Job:
Review the listing and copy each line that holds the word "Blender".

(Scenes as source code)

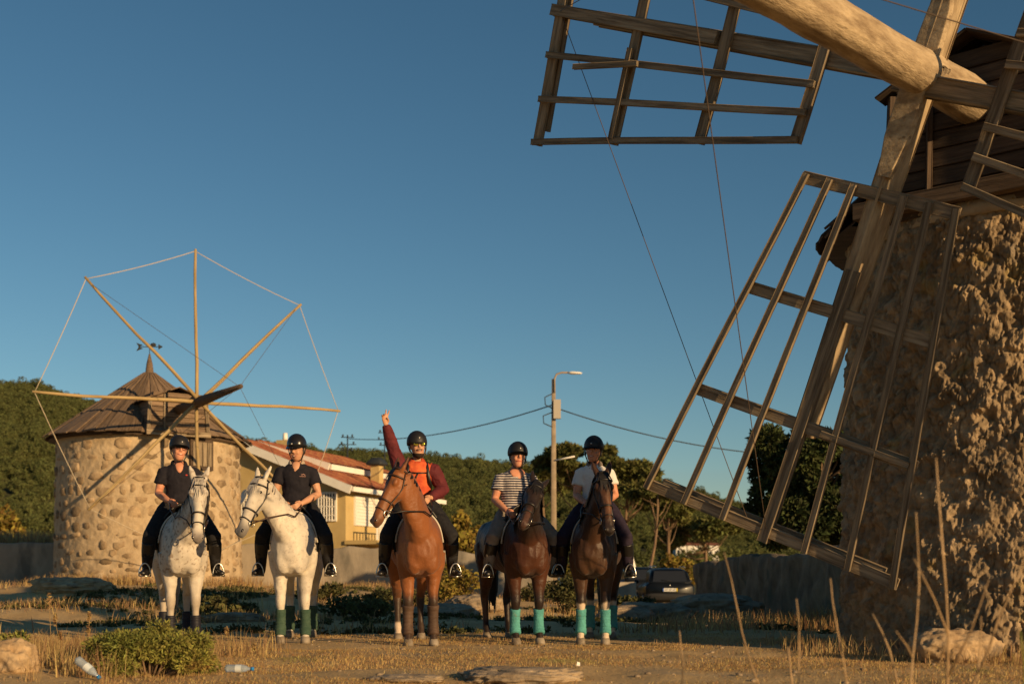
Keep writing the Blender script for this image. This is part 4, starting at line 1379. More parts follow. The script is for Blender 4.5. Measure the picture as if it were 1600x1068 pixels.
def hand(b, wrist, fwd, palm, side, curl, spread=0.0, which=None):
    """palm plus four fingers and a thumb into builder b; side = +1/-1 tells where the thumb sits"""
    fwd = Vector(fwd).normalized(); palm = Vector(palm); palm = (palm - fwd * palm.dot(fwd)).normalized()
    la = fwd.cross(palm).normalized() * side                # towards the thumb
    b.loft([(wrist - fwd * 0.02, la, palm, .026, .019), (wrist + fwd * 0.02, la, palm, .034, .018), (wrist + fwd * 0.06, la, palm, .042, .017), (wrist + fwd * 0.09, la, palm, .042, .015), (wrist + fwd * 0.10, la, palm, .036, .010)], 12)
    for i, (off, L_) in enumerate(((0.031, 0.072), (0.0105, 0.080), (-0.0105, 0.074), (-0.031, 0.058))):
        cu = curl[i] if hasattr(curl, '__len__') else curl
        sp = (1.5 - i) * spread * 0.33
        p = wrist + fwd * 0.092 + la * off
        d = (fwd + la * sp).normalized()
        pts = [p]
        for k, f_ in enumerate((0.45, 0.32, 0.23)):
            ang = cu * (0.6 if k == 0 else 1.0)
            ax_ = la
            d = (d * math.cos(ang) + palm * math.sin(ang)).normalized()
            pts.append(pts[-1] + d * (L_ * f_ * 1.05))
        b.tube(pts, [.0105, .010, .0092, .0078], 8)
    p = wrist + fwd * 0.03 + la * 0.034
    tc_ = curl[4] if hasattr(curl, '__len__') else curl * 0.5
    d = (fwd * 0.75 + la * (0.65 - tc_ * 0.7) + palm * (0.25 + 0.3 * tc_)).normalized()
    q = p + d * 0.036
    d2 = (d * 0.8 + fwd * 0.3 + palm * 0.35 * tc_ - la * 0.5 * tc_).normalized()
    b.tube([p - d * 0.012, q, q + d2 * 0.03], [.015, .0125, .0095], 8)

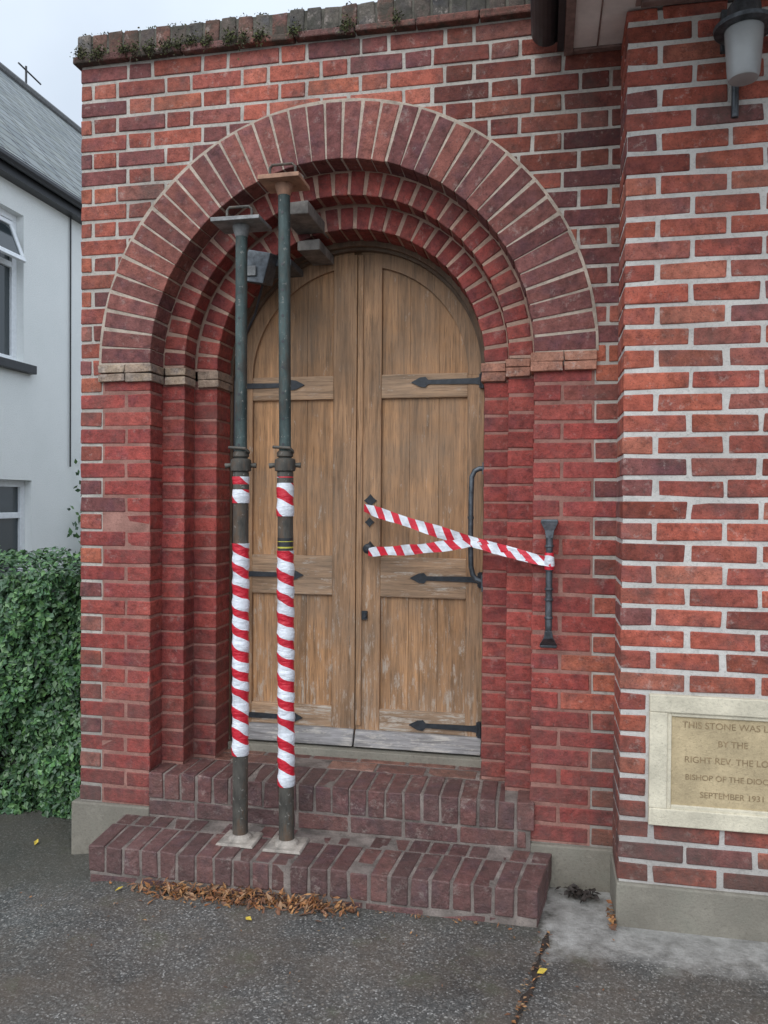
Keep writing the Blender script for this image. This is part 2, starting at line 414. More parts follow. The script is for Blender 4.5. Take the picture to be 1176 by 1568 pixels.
RD=.590; DY=.43
wc=lambda:(lambda k:(k,k,k))(R.uniform(.82,1.12))
pn=MB()
xs=[XC-RD+o_ for o_ in (0,.21,.345,.475,RD,RD+.115,RD+.245,RD+.38,2*RD)]
for i in range(len(xs)-1):
    a,b=xs[i]+.0009,xs[i+1]-.0009
    pts=[(a,.40),(b,.40)]
    for j in range(13):
        xx=b+(a-b)*j/12; zz=ZC+.01+math.sqrt(max(0,RD**2-(xx-XC)**2)); pts.append((xx,zz))
    fr=[(p[0],DY+.020,p[1]) for p in pts]; col=wc()
    pn.poly(fr,col)
    for p,qq in zip(pts,pts[1:]+pts[:1]): pn.poly([(p[0],DY+.020,p[1]),(p[0],DY+.04,p[1]),(qq[0],DY+.04,qq[1]),(qq[0],DY+.020,qq[1])],col)
pn.obj('boarded_panels',M_wp,door)
bk=MB(); bk.box(XC-.66,XC+.66,DY+.026,DY+.029,.3,2.75,(.3,.3,.3)); bk.obj('door_backing',M_wp,door)
st=MB(); rl=MB()
for sg in(-1,1):
    def sx(a,b):
        p,q=XC+sg*a,XC+sg*b
        return (p,q) if p<q else (q,p)
    a,b=sx(.0025,.115); st.box(a,b,DY,DY+.025,.40,ZC+.01+.565,wc())
    a,b=sx(.510,.588); st.box(a,b,DY,DY+.025,.40,ZC+.01,wc())
    a0,a1=(0.0,math.pi/2-.03) if sg>0 else (math.pi/2+.03,math.pi)
    st.ring(XC,ZC+.01,.512,.590,DY+.0015,DY+.025,24,a0,a1,wc())
    for z0,z1 in((1.965,2.075),(1.05,1.235),(.43,.53)):
        a,b=sx(.113,.512); rl.box(a,b,DY+.002,DY+.025,z0,z1,wc())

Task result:
Keep writing the Blender script for this image. This is part 4, starting at line 1379. More parts follow. The script is for Blender 4.5. Measure the picture as if it were 1600x1068 pixels.
Keep writing the Blender script for this image. This is part 2, starting at line 414. More parts follow. The script is for Blender 4.5. Take the picture to be 1176 by 1568 pixels.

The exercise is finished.